# [TASK STATEMENT]
Give every line of the material again, exactly as written.

# [DATA SECTION]
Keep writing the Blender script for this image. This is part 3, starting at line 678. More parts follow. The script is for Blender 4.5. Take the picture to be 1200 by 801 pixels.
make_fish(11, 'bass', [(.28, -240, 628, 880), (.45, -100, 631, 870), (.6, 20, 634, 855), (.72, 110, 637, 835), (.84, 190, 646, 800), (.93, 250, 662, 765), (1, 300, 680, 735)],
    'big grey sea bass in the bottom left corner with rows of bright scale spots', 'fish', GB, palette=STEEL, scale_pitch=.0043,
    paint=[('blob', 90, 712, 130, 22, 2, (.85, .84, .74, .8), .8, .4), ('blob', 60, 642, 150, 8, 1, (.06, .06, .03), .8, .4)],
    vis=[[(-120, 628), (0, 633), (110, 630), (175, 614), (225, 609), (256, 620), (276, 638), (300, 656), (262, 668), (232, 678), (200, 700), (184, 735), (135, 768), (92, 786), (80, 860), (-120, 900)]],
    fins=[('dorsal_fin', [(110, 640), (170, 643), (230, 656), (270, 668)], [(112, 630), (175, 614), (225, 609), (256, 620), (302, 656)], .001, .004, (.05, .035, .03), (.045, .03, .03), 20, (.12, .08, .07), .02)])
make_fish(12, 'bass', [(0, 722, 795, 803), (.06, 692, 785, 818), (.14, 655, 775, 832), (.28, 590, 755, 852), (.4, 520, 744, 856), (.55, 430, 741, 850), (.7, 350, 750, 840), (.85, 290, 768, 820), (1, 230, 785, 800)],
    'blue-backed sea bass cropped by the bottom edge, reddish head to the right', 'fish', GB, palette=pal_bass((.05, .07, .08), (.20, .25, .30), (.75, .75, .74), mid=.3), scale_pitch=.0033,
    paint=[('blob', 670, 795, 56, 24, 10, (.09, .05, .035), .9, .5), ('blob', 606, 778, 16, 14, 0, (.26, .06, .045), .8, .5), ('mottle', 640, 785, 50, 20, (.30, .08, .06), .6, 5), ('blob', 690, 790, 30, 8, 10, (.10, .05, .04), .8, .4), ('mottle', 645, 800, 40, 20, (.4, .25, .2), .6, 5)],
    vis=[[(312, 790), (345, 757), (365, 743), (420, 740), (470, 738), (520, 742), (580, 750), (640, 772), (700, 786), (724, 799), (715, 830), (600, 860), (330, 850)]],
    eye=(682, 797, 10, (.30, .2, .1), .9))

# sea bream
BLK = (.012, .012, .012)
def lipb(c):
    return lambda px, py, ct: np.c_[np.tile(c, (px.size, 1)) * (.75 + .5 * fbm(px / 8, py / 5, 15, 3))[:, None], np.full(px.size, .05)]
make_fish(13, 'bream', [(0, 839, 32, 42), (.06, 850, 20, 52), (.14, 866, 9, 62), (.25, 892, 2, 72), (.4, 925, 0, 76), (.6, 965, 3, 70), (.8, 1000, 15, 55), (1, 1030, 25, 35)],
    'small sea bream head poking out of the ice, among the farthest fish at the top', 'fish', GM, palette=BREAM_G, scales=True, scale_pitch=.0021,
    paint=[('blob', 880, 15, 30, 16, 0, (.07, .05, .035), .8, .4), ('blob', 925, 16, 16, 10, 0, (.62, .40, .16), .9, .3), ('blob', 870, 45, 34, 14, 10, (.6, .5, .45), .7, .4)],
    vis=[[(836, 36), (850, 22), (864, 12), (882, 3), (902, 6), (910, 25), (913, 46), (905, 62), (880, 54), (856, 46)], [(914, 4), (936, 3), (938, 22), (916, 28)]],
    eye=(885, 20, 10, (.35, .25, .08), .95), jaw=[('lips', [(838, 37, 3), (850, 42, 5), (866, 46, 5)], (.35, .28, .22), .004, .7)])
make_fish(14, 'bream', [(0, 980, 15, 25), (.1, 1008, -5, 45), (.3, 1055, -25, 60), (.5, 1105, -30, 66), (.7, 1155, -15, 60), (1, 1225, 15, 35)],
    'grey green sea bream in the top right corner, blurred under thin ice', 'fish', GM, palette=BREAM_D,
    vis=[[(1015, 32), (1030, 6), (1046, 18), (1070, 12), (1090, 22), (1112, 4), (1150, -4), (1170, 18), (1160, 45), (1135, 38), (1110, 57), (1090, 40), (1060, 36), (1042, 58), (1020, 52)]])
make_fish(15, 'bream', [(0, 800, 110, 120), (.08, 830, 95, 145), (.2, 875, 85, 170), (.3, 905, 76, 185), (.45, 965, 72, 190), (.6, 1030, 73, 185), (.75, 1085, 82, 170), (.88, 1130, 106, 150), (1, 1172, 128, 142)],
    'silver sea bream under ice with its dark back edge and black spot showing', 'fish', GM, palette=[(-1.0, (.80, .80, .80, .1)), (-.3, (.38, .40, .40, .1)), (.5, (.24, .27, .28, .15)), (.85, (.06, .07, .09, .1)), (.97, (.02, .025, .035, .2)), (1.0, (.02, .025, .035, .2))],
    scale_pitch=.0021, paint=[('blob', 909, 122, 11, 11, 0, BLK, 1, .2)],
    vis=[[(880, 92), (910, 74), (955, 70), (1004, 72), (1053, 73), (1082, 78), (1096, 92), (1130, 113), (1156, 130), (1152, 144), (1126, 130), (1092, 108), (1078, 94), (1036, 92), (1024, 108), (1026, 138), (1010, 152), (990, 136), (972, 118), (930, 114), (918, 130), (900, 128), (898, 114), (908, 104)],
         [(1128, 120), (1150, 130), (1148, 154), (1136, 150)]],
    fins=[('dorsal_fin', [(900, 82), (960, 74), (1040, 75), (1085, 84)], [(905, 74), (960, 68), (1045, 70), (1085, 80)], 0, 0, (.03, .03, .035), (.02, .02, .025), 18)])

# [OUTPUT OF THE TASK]
Keep writing the Blender script for this image. This is part 3, starting at line 678. More parts follow. The script is for Blender 4.5. Take the picture to be 1200 by 801 pixels.
make_fish(11, 'bass', [(.28, -240, 628, 880), (.45, -100, 631, 870), (.6, 20, 634, 855), (.72, 110, 637, 835), (.84, 190, 646, 800), (.93, 250, 662, 765), (1, 300, 680, 735)],
    'big grey sea bass in the bottom left corner with rows of bright scale spots', 'fish', GB, palette=STEEL, scale_pitch=.0043,
    paint=[('blob', 90, 712, 130, 22, 2, (.85, .84, .74, .8), .8, .4), ('blob', 60, 642, 150, 8, 1, (.06, .06, .03), .8, .4)],
    vis=[[(-120, 628), (0, 633), (110, 630), (175, 614), (225, 609), (256, 620), (276, 638), (300, 656), (262, 668), (232, 678), (200, 700), (184, 735), (135, 768), (92, 786), (80, 860), (-120, 900)]],
    fins=[('dorsal_fin', [(110, 640), (170, 643), (230, 656), (270, 668)], [(112, 630), (175, 614), (225, 609), (256, 620), (302, 656)], .001, .004, (.05, .035, .03), (.045, .03, .03), 20, (.12, .08, .07), .02)])
make_fish(12, 'bass', [(0, 722, 795, 803), (.06, 692, 785, 818), (.14, 655, 775, 832), (.28, 590, 755, 852), (.4, 520, 744, 856), (.55, 430, 741, 850), (.7, 350, 750, 840), (.85, 290, 768, 820), (1, 230, 785, 800)],
    'blue-backed sea bass cropped by the bottom edge, reddish head to the right', 'fish', GB, palette=pal_bass((.05, .07, .08), (.20, .25, .30), (.75, .75, .74), mid=.3), scale_pitch=.0033,
    paint=[('blob', 670, 795, 56, 24, 10, (.09, .05, .035), .9, .5), ('blob', 606, 778, 16, 14, 0, (.26, .06, .045), .8, .5), ('mottle', 640, 785, 50, 20, (.30, .08, .06), .6, 5), ('blob', 690, 790, 30, 8, 10, (.10, .05, .04), .8, .4), ('mottle', 645, 800, 40, 20, (.4, .25, .2), .6, 5)],
    vis=[[(312, 790), (345, 757), (365, 743), (420, 740), (470, 738), (520, 742), (580, 750), (640, 772), (700, 786), (724, 799), (715, 830), (600, 860), (330, 850)]],
    eye=(682, 797, 10, (.30, .2, .1), .9))

# sea bream
BLK = (.012, .012, .012)
def lipb(c):
    return lambda px, py, ct: np.c_[np.tile(c, (px.size, 1)) * (.75 + .5 * fbm(px / 8, py / 5, 15, 3))[:, None], np.full(px.size, .05)]
make_fish(13, 'bream', [(0, 839, 32, 42), (.06, 850, 20, 52), (.14, 866, 9, 62), (.25, 892, 2, 72), (.4, 925, 0, 76), (.6, 965, 3, 70), (.8, 1000, 15, 55), (1, 1030, 25, 35)],
    'small sea bream head poking out of the ice, among the farthest fish at the top', 'fish', GM, palette=BREAM_G, scales=True, scale_pitch=.0021,
    paint=[('blob', 880, 15, 30, 16, 0, (.07, .05, .035), .8, .4), ('blob', 925, 16, 16, 10, 0, (.62, .40, .16), .9, .3), ('blob', 870, 45, 34, 14, 10, (.6, .5, .45), .7, .4)],
    vis=[[(836, 36), (850, 22), (864, 12), (882, 3), (902, 6), (910, 25), (913, 46), (905, 62), (880, 54), (856, 46)], [(914, 4), (936, 3), (938, 22), (916, 28)]],
    eye=(885, 20, 10, (.35, .25, .08), .95), jaw=[('lips', [(838, 37, 3), (850, 42, 5), (866, 46, 5)], (.35, .28, .22), .004, .7)])
make_fish(14, 'bream', [(0, 980, 15, 25), (.1, 1008, -5, 45), (.3, 1055, -25, 60), (.5, 1105, -30, 66), (.7, 1155, -15, 60), (1, 1225, 15, 35)],
    'grey green sea bream in the top right corner, blurred under thin ice', 'fish', GM, palette=BREAM_D,
    vis=[[(1015, 32), (1030, 6), (1046, 18), (1070, 12), (1090, 22), (1112, 4), (1150, -4), (1170, 18), (1160, 45), (1135, 38), (1110, 57), (1090, 40), (1060, 36), (1042, 58), (1020, 52)]])
make_fish(15, 'bream', [(0, 800, 110, 120), (.08, 830, 95, 145), (.2, 875, 85, 170), (.3, 905, 76, 185), (.45, 965, 72, 190), (.6, 1030, 73, 185), (.75, 1085, 82, 170), (.88, 1130, 106, 150), (1, 1172, 128, 142)],
    'silver sea bream under ice with its dark back edge and black spot showing', 'fish', GM, palette=[(-1.0, (.80, .80, .80, .1)), (-.3, (.38, .40, .40, .1)), (.5, (.24, .27, .28, .15)), (.85, (.06, .07, .09, .1)), (.97, (.02, .025, .035, .2)), (1.0, (.02, .025, .035, .2))],
    scale_pitch=.0021, paint=[('blob', 909, 122, 11, 11, 0, BLK, 1, .2)],
    vis=[[(880, 92), (910, 74), (955, 70), (1004, 72), (1053, 73), (1082, 78), (1096, 92), (1130, 113), (1156, 130), (1152, 144), (1126, 130), (1092, 108), (1078, 94), (1036, 92), (1024, 108), (1026, 138), (1010, 152), (990, 136), (972, 118), (930, 114), (918, 130), (900, 128), (898, 114), (908, 104)],
         [(1128, 120), (1150, 130), (1148, 154), (1136, 150)]],
    fins=[('dorsal_fin', [(900, 82), (960, 74), (1040, 75), (1085, 84)], [(905, 74), (960, 68), (1045, 70), (1085, 80)], 0, 0, (.03, .03, .035), (.02, .02, .025), 18)])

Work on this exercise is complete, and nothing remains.